■ Problem requirements
Show, in full, each line of the data that contains "pixels".

== Extracted records ==

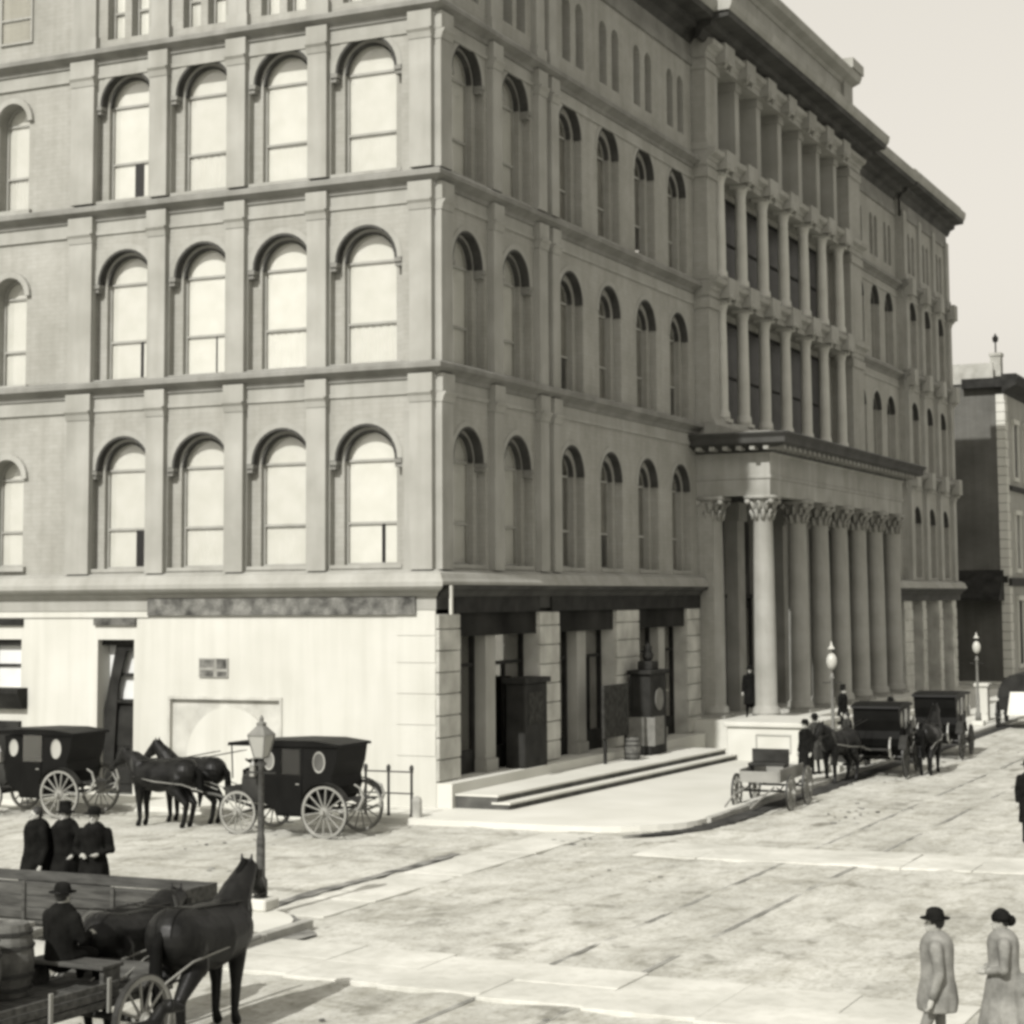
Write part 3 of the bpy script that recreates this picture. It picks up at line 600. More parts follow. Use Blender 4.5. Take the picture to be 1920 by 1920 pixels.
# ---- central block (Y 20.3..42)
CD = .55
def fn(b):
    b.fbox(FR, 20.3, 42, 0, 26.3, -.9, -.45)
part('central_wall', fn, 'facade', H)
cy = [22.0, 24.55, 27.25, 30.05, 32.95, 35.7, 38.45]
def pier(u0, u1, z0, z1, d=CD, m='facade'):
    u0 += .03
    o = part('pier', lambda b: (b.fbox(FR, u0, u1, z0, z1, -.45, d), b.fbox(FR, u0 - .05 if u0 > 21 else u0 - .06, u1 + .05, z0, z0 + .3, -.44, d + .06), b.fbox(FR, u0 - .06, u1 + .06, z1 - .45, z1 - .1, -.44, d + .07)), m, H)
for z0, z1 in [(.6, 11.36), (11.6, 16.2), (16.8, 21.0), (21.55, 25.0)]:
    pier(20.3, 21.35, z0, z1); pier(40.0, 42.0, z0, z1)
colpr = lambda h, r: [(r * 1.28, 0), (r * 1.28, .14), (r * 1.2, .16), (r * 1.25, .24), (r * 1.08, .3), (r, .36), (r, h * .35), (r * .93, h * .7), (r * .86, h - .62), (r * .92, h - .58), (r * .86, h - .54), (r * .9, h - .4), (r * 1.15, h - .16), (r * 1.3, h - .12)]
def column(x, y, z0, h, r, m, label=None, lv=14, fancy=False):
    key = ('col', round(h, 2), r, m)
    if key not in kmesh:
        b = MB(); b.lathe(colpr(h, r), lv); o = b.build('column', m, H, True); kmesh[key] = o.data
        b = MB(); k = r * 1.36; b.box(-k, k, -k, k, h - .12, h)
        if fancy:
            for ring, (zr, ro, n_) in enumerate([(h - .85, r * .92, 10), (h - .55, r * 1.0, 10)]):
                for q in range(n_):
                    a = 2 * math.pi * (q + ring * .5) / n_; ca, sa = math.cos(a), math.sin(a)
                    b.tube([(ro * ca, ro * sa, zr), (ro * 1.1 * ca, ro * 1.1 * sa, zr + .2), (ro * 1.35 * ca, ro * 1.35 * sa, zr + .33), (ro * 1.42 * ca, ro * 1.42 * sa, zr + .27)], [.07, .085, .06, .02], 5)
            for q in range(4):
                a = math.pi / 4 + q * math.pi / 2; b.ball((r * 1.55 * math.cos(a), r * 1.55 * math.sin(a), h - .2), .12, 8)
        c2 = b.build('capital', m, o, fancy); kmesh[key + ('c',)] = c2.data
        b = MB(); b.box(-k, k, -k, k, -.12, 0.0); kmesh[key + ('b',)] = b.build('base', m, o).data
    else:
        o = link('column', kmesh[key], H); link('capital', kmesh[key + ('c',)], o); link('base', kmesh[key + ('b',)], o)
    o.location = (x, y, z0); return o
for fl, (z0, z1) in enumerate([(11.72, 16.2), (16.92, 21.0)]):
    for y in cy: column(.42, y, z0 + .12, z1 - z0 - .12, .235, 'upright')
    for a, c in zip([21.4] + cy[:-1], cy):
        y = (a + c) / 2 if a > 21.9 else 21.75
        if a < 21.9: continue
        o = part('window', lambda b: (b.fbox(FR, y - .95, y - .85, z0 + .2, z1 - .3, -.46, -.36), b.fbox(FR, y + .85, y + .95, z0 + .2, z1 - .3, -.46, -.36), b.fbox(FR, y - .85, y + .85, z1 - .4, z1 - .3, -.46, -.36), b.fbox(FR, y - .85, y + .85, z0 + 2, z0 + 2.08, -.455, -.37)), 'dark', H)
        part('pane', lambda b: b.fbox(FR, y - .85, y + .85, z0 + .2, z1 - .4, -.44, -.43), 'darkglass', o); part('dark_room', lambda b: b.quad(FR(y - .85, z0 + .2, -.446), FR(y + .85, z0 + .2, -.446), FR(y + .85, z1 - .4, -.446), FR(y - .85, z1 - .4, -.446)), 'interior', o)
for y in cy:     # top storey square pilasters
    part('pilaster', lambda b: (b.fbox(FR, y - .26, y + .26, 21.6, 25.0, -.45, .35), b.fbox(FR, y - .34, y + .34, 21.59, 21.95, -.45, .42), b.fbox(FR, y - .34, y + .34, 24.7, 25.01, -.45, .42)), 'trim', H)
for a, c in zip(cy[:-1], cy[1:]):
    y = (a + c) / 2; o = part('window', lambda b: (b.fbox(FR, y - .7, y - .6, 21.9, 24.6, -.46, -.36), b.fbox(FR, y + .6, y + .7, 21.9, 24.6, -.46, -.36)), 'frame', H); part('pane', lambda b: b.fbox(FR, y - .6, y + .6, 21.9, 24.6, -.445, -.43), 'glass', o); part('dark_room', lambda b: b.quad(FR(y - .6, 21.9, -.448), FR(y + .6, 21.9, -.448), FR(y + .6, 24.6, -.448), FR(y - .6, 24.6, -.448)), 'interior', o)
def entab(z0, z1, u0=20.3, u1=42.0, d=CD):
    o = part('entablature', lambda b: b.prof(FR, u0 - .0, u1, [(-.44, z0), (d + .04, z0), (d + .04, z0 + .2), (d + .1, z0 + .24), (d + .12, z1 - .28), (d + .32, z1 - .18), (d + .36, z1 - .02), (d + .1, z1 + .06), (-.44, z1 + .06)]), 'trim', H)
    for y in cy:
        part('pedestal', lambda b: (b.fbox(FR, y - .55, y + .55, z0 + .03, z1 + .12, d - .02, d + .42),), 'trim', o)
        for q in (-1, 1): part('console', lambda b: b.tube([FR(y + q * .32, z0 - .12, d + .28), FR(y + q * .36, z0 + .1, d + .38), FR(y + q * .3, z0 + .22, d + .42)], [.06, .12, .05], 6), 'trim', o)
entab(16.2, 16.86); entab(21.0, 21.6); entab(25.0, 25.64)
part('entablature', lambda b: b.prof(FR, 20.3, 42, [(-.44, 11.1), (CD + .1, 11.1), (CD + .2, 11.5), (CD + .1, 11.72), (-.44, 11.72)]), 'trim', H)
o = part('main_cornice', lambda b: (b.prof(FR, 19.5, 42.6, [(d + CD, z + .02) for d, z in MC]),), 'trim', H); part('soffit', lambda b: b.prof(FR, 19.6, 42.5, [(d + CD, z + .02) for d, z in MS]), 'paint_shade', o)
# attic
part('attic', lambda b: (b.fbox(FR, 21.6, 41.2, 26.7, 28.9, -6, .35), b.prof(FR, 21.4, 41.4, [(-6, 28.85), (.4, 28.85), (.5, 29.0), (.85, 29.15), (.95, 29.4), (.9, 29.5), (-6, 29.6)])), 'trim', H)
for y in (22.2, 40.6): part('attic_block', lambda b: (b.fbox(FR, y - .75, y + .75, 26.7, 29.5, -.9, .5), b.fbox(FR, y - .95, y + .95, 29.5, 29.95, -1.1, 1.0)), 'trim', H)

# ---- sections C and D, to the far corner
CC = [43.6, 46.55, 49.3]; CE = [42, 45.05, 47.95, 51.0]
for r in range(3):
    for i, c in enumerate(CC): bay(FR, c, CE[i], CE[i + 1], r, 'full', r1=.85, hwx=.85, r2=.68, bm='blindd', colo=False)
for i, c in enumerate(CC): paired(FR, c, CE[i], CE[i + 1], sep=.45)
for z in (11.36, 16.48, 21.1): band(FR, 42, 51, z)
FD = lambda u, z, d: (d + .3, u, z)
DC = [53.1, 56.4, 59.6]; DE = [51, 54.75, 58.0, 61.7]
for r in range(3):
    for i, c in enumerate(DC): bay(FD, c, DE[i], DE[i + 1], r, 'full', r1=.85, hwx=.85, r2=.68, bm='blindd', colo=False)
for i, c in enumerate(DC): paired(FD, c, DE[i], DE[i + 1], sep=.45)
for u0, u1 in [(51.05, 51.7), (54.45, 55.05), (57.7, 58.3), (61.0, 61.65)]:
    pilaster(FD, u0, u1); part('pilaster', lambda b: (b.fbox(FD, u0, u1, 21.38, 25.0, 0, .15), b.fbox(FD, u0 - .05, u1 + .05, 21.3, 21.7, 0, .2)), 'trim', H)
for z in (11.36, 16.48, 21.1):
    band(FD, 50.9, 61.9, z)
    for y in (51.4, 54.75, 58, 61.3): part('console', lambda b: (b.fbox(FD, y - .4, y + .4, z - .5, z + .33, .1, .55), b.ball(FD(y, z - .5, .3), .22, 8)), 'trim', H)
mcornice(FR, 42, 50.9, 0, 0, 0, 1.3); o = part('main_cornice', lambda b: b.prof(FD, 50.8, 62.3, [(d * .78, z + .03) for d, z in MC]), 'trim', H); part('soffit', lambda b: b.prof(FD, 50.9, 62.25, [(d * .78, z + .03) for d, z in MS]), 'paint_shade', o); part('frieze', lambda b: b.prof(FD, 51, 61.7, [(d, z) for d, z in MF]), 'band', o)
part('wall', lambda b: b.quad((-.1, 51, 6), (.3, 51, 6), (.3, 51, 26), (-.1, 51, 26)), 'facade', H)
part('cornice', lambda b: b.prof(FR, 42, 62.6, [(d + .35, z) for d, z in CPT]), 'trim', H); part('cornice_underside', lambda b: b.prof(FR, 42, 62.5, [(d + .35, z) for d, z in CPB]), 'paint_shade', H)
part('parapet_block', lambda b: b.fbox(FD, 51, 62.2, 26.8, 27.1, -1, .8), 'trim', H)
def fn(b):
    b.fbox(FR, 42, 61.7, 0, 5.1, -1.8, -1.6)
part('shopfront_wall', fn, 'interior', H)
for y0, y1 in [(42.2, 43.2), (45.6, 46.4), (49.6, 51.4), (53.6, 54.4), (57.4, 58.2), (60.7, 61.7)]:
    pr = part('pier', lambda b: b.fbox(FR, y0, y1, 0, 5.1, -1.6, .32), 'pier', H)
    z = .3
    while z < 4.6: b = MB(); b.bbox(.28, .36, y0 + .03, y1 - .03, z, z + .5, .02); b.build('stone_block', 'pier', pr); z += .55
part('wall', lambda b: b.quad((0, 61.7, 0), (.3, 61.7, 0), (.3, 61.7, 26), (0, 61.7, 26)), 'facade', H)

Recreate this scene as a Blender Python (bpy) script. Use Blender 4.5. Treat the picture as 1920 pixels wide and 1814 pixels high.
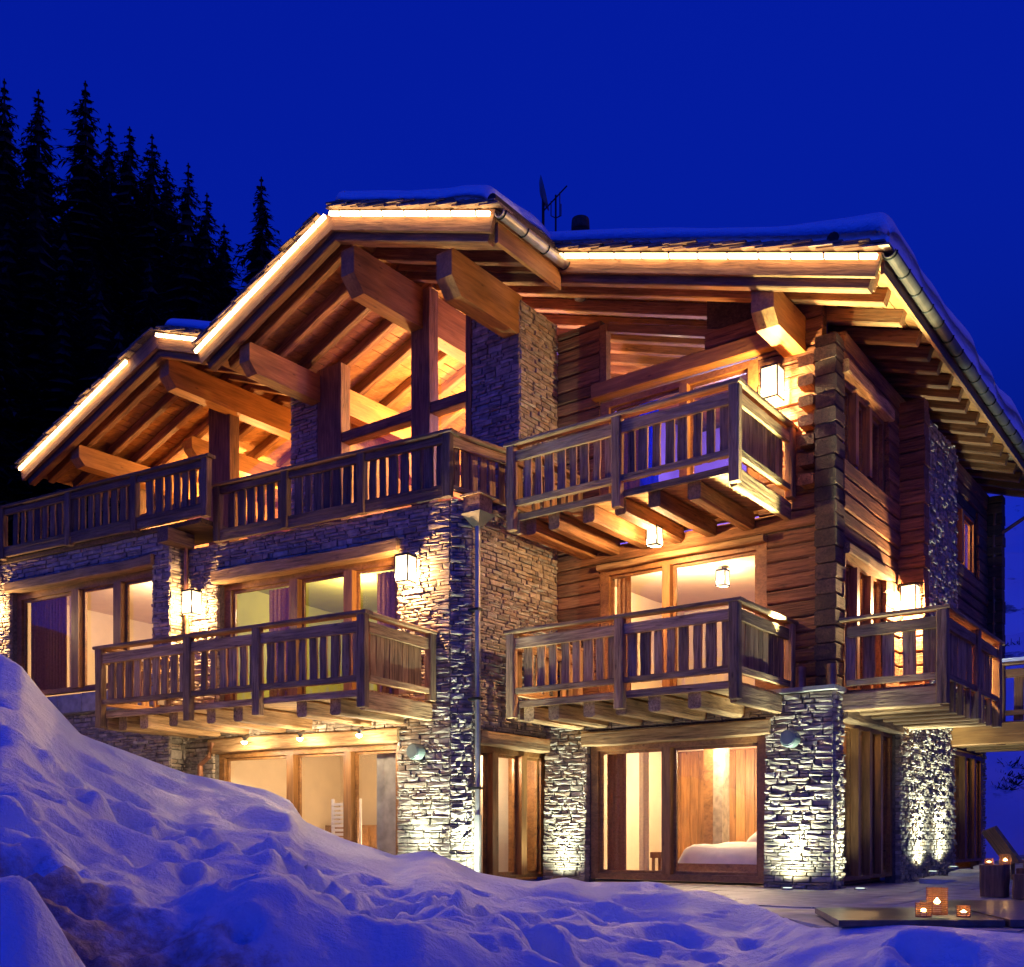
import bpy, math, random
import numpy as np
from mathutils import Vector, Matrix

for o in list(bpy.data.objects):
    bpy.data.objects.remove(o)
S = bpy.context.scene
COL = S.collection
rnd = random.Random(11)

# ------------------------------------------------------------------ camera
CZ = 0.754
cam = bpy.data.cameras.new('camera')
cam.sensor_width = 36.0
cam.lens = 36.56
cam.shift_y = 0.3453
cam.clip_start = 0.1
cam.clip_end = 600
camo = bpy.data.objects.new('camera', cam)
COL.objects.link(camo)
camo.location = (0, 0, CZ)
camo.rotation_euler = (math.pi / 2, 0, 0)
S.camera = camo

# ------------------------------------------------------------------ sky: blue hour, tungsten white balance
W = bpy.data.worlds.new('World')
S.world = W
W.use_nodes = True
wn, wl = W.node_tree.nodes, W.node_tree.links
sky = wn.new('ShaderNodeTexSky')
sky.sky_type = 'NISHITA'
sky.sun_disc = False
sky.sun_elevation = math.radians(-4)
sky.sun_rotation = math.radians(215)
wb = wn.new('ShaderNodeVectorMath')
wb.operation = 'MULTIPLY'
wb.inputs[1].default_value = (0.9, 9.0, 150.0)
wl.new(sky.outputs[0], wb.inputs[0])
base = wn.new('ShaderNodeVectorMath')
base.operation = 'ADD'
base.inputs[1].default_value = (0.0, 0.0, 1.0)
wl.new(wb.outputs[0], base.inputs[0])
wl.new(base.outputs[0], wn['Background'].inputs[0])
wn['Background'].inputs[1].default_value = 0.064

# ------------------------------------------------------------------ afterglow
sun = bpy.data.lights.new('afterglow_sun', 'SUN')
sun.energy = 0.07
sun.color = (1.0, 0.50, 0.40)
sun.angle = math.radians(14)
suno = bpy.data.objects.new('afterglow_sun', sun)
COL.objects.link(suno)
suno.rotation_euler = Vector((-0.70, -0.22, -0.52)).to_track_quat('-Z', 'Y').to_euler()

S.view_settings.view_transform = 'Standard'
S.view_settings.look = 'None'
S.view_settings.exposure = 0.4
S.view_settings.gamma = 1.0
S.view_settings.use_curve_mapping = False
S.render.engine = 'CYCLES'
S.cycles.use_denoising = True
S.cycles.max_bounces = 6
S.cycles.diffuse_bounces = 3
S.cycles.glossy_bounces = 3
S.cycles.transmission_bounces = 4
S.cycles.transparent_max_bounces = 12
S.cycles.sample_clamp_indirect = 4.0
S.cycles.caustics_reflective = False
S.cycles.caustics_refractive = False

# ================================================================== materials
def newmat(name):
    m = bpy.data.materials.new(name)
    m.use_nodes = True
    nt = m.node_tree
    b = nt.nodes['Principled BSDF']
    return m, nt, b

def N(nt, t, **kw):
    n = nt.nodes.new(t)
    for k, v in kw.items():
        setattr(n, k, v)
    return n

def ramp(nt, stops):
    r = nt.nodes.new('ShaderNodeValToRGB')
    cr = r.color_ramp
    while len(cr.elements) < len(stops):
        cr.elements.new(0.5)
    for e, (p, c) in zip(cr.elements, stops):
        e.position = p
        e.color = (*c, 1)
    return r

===

■ Final answer
Write part 3 of the bpy script that recreates this picture. It picks up at line 600. More parts follow. Use Blender 4.5. Take the picture to be 1920 by 1920 pixels.
Recreate this scene as a Blender Python (bpy) script. Use Blender 4.5. Treat the picture as 1920 pixels wide and 1814 pixels high.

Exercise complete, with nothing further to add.